Le fief, bien du vassal
Le fief est une source de revenus et de pouvoir. Les biens concédés par le suzerain sont souvent des biens fonciers (une terre ou une collection de terres) mais il peut s’agir aussi de droits de péage, de droits de justice ou d’une simple somme en argent (« fief-rente »). Le fief est concédé par un rituel : l’investiture. Lors de la cérémonie, le seigneur remet symboliquement à son vassal une motte de terre ou un objet.
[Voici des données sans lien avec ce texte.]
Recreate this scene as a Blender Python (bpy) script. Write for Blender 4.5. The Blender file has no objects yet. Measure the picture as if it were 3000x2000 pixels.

En cas d’infidélité, le seigneur peut reprendre son bien par la commise (en réalité cela dépend souvent des rapports de force entre le seigneur et son vassal). Au XIe siècle, les fiefs se patrimonialisent : s’ils sont théoriquement viagers, dans les faits, ils deviennent héréditaires, moyennant le paiement du relief lors de la mort du seigneur ou du vassal (renouvellement du lien à chaque génération).
L’émergence de la chevalerie
Parallèlement à l’évolution des liens d’homme à homme, émerge une nouvelle classe de professionnels de la guerre : à partir des années 1030 commence l’ascension sociale des chevaliers (autrefois appelés les milites, auxiliaires armés de la seigneurie) qui entrent dans les relations féodo-vassaliques et accèdent à la petite noblesse. L’apparition de la chevalerie ne se fait ni de la même manière ni au même rythme dans l’ensemble de l’Europe. Elle s’opère rapidement en France avec l’introduction de l’étrier permettant de nouvelles pratiques de combat et le développement du poids de l’armement (cotte de maille, heaume, bouclier, épée, hache…). Ailleurs, la mutation est plus lente, notamment en Germanie, Angleterre, Espagne ou Italie du sud.
Bibliographie :
BALARD Michel, GENÊT Jean-Philippe, ROUCHE Michel, Le Moyen Âge en Occident, Paris, Hachette supérieur, 1999.
BERSTEIN Serge, MILZA Pierre, De l’Empire romain à l’Europe. Ve-XIVe siècle, tome 2, Paris, Hatier, 1995.
HEERS Jacques, Précis d’histoire du Moyen Âge, Paris, PUF, 1990.